Shares of Infosys declined even after the company reported better-than-expected earnings for the June 2025 quarter. Despite the dip, several brokerages remain bullish on the IT services major, citing its strong positioning among large-cap peers.
Infosys posted an 8.7% year-on-year increase in consolidated net profit to ₹6,921 crore for the quarter ending June 30, 2025. Revenue rose by 7.5% to ₹42,279 crore, surpassing analysts’ expectations. The company raised its FY26 revenue growth forecast to 1–3% in constant currency terms, slightly up from its earlier projection of 0–3%. It also retained its operating margin guidance at 20–22%.
However, brokerages pointed out that once inorganic contributions (0.4%) are included, the revised guidance actually reflects a slight downgrade at the upper end. This has been attributed to ongoing macroeconomic uncertainties. The manufacturing and retail sectors were most affected, though opportunities are emerging in Europe, driven by consolidation and outsourcing trends.
By 10:15 a.m., Infosys shares were trading 1% lower at ₹1,557.5 on the NSE.
What Should Investors Do?
Nuvama Institutional Equities: Maintained a ‘Buy’ rating, raising its target price from ₹1,700 to ₹1,850. The firm acknowledged Infosys' strong performance and said the conservative guidance was understandable given the macro backdrop.
Morgan Stanley: Maintained its ‘Overweight’ rating with a ₹1,700 target. It highlighted that Infosys delivered a more balanced performance than peers and is likely to post the strongest EBIT growth among large-cap IT companies this fiscal year.
CLSA: Reiterated its ‘Outperform’ call with a target of ₹1,861, noting that Infosys exceeded expectations and "ticked all the right boxes."
Bernstein: Also retained its ‘Outperform’ rating, pointing to strong revenue and order book performance.
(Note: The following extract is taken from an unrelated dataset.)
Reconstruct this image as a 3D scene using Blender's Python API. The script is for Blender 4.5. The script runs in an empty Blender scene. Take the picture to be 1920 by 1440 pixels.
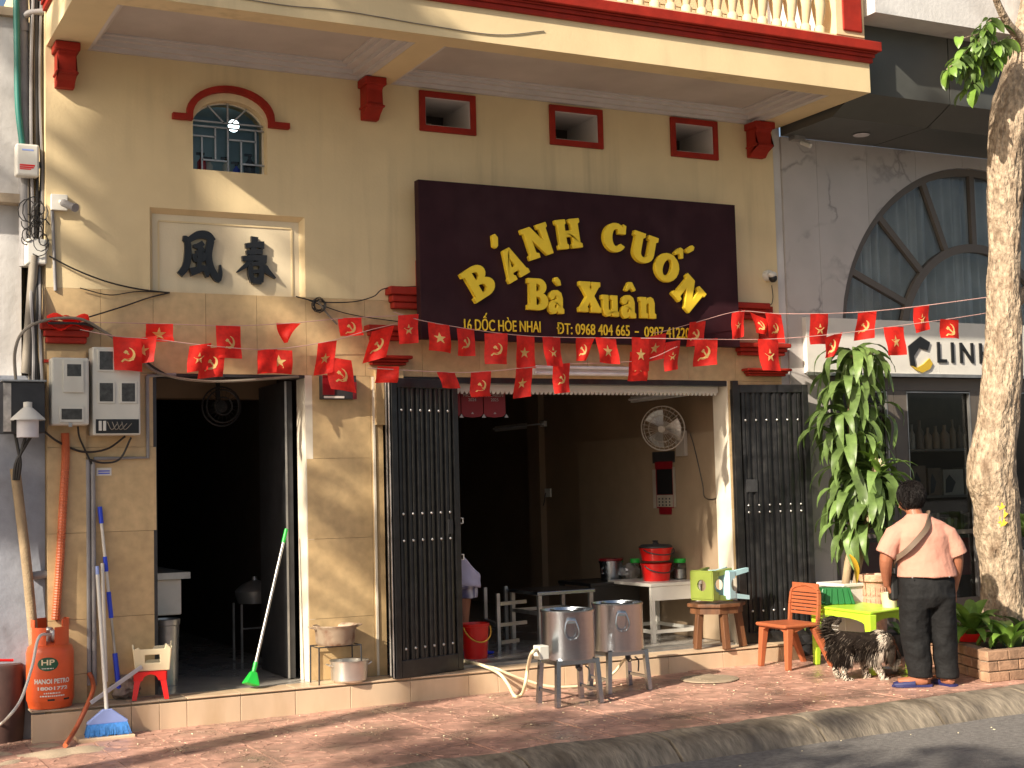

Motilal Oswal: Held a ‘Neutral’ stance, stating that despite a strong Q1, client sentiment remains cautious. The firm highlighted continued delays in discretionary spending, persistent pricing uncertainties, and geopolitical tensions. It noted that the macro environment remains largely unchanged from the previous quarter, leading to a conservative approach in guidance.